When summer arrived I got the opportunity to write an article for the Ottawa Citizen. I promised myself that I wouldn't send an article into the Citizen for publication before I sent Sean his review. I pitched story ideas ten-at-a-time every day for a week until finally I had an idea accepted that was so alien to my initial ideas that I didn't really understand it myself.

I was supposed to write an article about record shopping at garage sales. I probably went to 30 garage sales and couldn't find a record worth writing about. After switching the focus to books, things didn't get much better. The best I could find was a book from 1977 about eating out in Ottawa, Mr Jelly Roll (Alan Lomax's Jelly Roll Morton biography) and M. Bovary (which I'd never read). I decided to write an article comparing the three, and somehow tying in the experience of book shopping at garage sales. Though this idea probably seems quite obviously bad to you, it took me quite some time (and seven-hundred pages of reading) to come to that conclusion myself. The urgency to complete my Destroyer article disappeared; the summer was up and I hadn't written an article for the Citizen.

This was twice in a row I'd set out to do something and hadn't followed through on my word. A bad and hopefully uncharacteristic trend was beginning to emerge. And yet the knowledge of this seemed to only discourage me further. I needed to relax and so I took a break.

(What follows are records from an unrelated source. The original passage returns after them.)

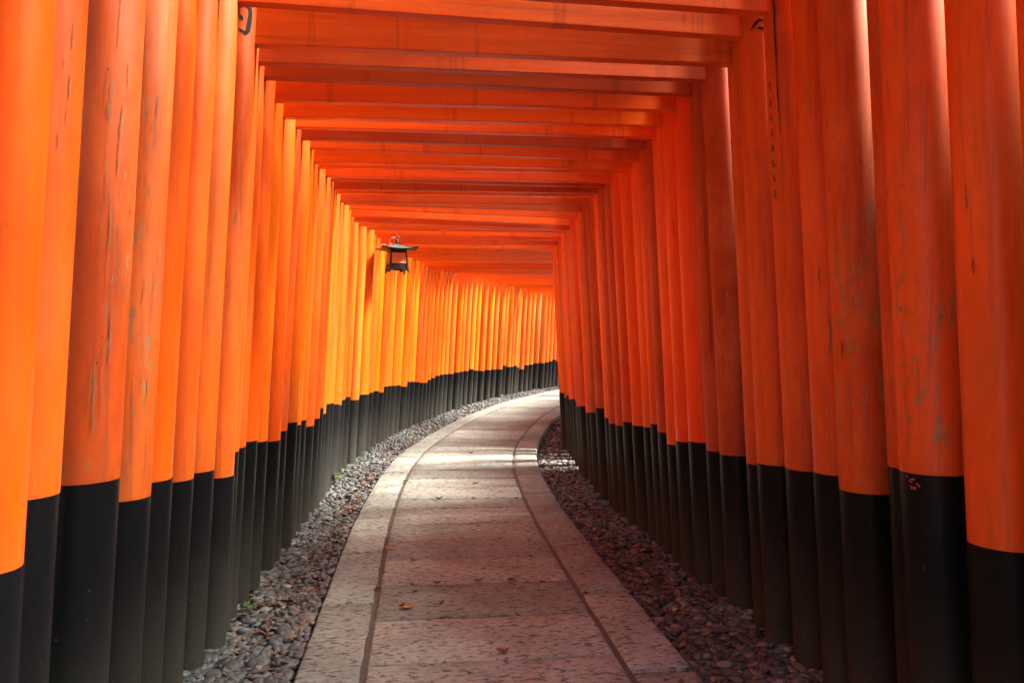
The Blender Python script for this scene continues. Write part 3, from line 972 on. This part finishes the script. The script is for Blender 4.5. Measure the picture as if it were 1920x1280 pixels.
def pile(name, label, spec, mat, seed, zbase):
    """one mesh of many rounded pebbles; spec: list of (q0, q1, off0, off1, count, subdivisions, size)"""
    rs = np.random.RandomState(seed)
    VV, FF, base = [], [], 0
    for q0, q1, o0, o1, cnt, sub, size in spec:
        v, f = ico(sub)
        q_ = rs.uniform(q0, q1, cnt); o_ = rs.uniform(o0, o1, cnt)
        x = np.interp(q_, CQ, CA[:, 0]); y = np.interp(q_, CQ, CA[:, 1])
        tx = np.interp(q_, CQ, CT[:, 0]); ty = np.interp(q_, CQ, CT[:, 1])
        cx, cy = x + o_ * ty, y - o_ * tx
        sc = size * np.exp(rs.normal(0, .26, cnt))
        a_ = rs.uniform(.85, 1.25, cnt) * sc; b_ = rs.uniform(.6, .9, cnt) * sc; c_ = rs.uniform(.34, .55, cnt) * sc
        yaw = rs.uniform(0, 6.28, cnt); tl = rs.normal(0, .22, cnt); tr = rs.normal(0, .22, cnt)
        bz = zbase + rs.uniform(-.006, .018, cnt) + np.abs(np.sin(q_ * 3.1 + o_ * 5)) * .006
        P = v[None] * np.stack([a_, b_, c_], 1)[:, None]
        P = P * (1 + .12 * np.sin(v[None] * rs.uniform(1.5, 3, (cnt, 1, 3)) + rs.uniform(0, 6, (cnt, 1, 3))).sum(2, keepdims=True) / 2)
        ct, stt = np.cos(tl)[:, None], np.sin(tl)[:, None]
        X_, Y_, Z_ = P[..., 0], P[..., 1], P[..., 2]
        Y_, Z_ = Y_ * ct - Z_ * stt, Y_ * stt + Z_ * ct
        ct, stt = np.cos(tr)[:, None], np.sin(tr)[:, None]
        X_, Z_ = X_ * ct - Z_ * stt, X_ * stt + Z_ * ct
        ct, stt = np.cos(yaw)[:, None], np.sin(yaw)[:, None]
        X_, Y_ = X_ * ct - Y_ * stt, X_ * stt + Y_ * ct
        VV.append(np.stack([X_ + cx[:, None], Y_ + cy[:, None], Z_ + bz[:, None]], 2).reshape(-1, 3))
        FF.append((f[None] + (np.arange(cnt) * len(v))[:, None, None] + base).reshape(-1, 3))
        base += cnt * len(v)
    V, F = np.concatenate(VV), np.concatenate(FF)
    me = bpy.data.meshes.new(name)
    me.vertices.add(len(V)); me.vertices.foreach_set('co', V.astype(np.float32).ravel())
    me.loops.add(F.size); me.loops.foreach_set('vertex_index', F.astype(np.int32).ravel())
    me.polygons.add(len(F))
    me.polygons.foreach_set('loop_start', np.arange(len(F), dtype=np.int32) * 3)
    me.polygons.foreach_set('use_smooth', np.ones(len(F), dtype=bool))
    me.update(); me.validate()
    o = link(name, me, mat)
    return tag(o, label, 'pebbles', kind='stuff')


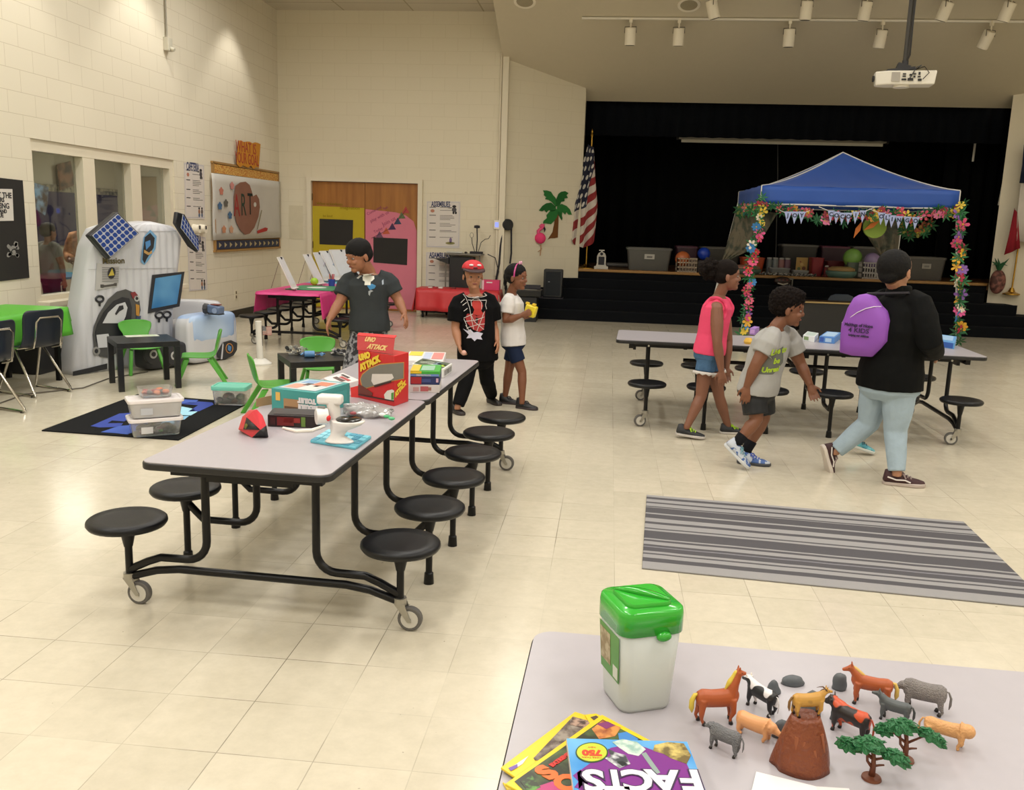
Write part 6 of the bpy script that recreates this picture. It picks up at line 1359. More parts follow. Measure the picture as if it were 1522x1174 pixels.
# ------------------------------------------------------------------ things on the stage
def sx(px, y, py=395): return aty(px, py, y).x
def stage_tote(label, pxl, pxr, y, H, D, col, lidc, z=SZ, sticker=None, rz=0):
    a, b = sx(pxl, y), sx(pxr, y); W = b-a; t = thing('storage_tote', label, 'storage tote', ((a+b)/2, y+D/2, z), rz)
    R = []
    for zz, s in ((.001, .86), (.02, .875), (H-.05, .97), (H-.05, 1.0), (H-.035, 1.0)): R.append([Vector((x*s, yy*s, zz)) for x, yy in rrect(-W/2, -D/2, W/2, D/2, .05)])
    obj('tub', MB().rings(R), C(col), t)
    mb = MB(); mb.rings([[Vector((x*s, yy*s, zz)) for x, yy in rrect(-W/2, -D/2, W/2, D/2, .05)] for zz, s in ((H-.034, 1.02), (H-.01, 1.02), (H, .98), (H, .9), (H-.01, .88))]); obj('lid', mb, C(lidc), t)
    if sticker: obj('label_sticker', MB().pslab([(W*(-.10), -D/2*.97-.012, H*.50), (W*.12, -D/2*.97-.012, H*.50), (W*.12, -D/2*.98-.012, H*.72), (W*(-.10), -D/2*.98-.012, H*.72)], (0, -1, 0), .004), C(sticker), t); obj('sticker_print', MB().box((0.01, -D/2*.98-.018, H*.60), (W*.12, .002, H*.08)), C('#6d6a66'), t)
    return t
stage_tote('grey lidded tote with a white label at the left of the stage', 930, 998, 13.95, .42, .5, '#55544f', '#5f5e59', sticker='#b3b0a8')
stage_tote('dark plum lidded tote behind the grey one at the left of the stage', 1003, 1036, 14.75, .46, .5, '#3a1f2b', '#4a2836')
stage_tote('dark grey lidded tote behind the left rear pole of the canopy', 1040, 1100, 14.9, .46, .5, '#35332f', '#55524b')
stage_tote('grey lidded tote in the back row, left of the centre of the stage', 1160, 1215, 14.9, .56, .5, '#302e2b', '#5b5955')
stage_tote('plum lidded tote in the back row behind the red bins', 1219, 1262, 14.9, .55, .5, '#35202a', '#5c2a3e')
stage_tote('grey lidded tote in the back row behind the adult', 1266, 1336, 14.9, .56, .5, '#3a3833', '#5f5d58')
stage_tote('large grey lidded tote with a white label at the right of the stage', 1346, 1407, 14.0, .42, .5, '#4b4843', '#57544e', sticker='#8f8b82')
# basket with lattice sides
def basket(label, pxl, pxr, y, H, D, hx):
    a, b = sx(pxl, y), sx(pxr, y); W = b-a; t = thing('plastic_basket', label, 'basket', ((a+b)/2, y+D/2, SZ)); m_ = C(hx); mb = MB(); n = 7
    for k in range(4):
        sgn, horiz = (1 if k < 2 else -1), k % 2 == 0
        for i in range(n+1):
            u = -.5+i/n; f = (u*W, sgn*D/2) if horiz else (sgn*W/2, u*D); mb.box((f[0]*.97, f[1]*.97, H/2), (.012, .012, H))
        for zz in (.012, H*.35, H*.68, H-.012):
            if horiz: mb.box((0, sgn*D/2*.97, zz), (W*.97, .012, .022))
            else: mb.box((sgn*W/2*.97, 0, zz), (.012, D*.97, .022))
    mb.box((0, 0, .008), (W*.95, D*.95, .012)); obj('lattice', mb, m_, t); return t, (a+b)/2, y+D/2, W
t, bx, by, W = basket('cream lattice basket holding an orange ball on the stage', 1006, 1037, 13.75, .26, .34, '#a69580')
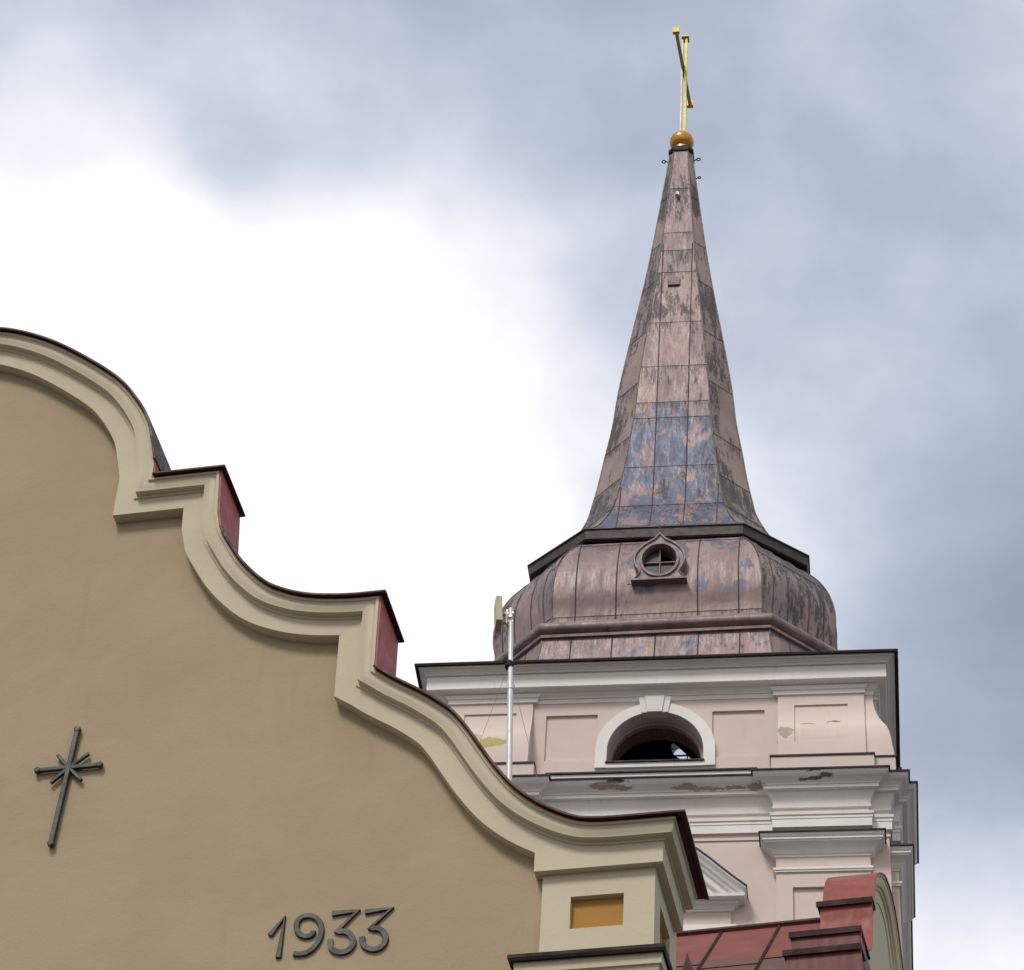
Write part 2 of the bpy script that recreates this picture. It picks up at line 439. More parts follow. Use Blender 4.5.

I ran into Sean at a show recently and he didn't mention the review3 and neither did I (there was no point in apologizing until I'd actually done something about it). He even lent me some cds.4

Feeling a bit more relaxed and with a little perspective on the album, I once again reevaluated my review.

Behold:

I haven't listened to the album much this year. I still think it's good. I can recommend it to fans but not necessarily as an introduction to Destroyer's project.



1. I've so far managed to keep running. I'm starting to believe that they'll never catch me and I can live happily in pain forever.

2. Thief seemed to me a disappointing follow up to the beautiful, paired down City of Daughters, but Bejar's (Destroyer's front man) move away from the acoustic strum of the first album to the (I'm sure you've heard it elsewhere) Bowiesque glam of the second, allowed for Streethawk: A Seduction, the absolutely phenomenal third album.

3. With one notably subtle exception

4. Right now I'm listening to Neil Halstead's Seasons single that Sean lent me. It's quite nice.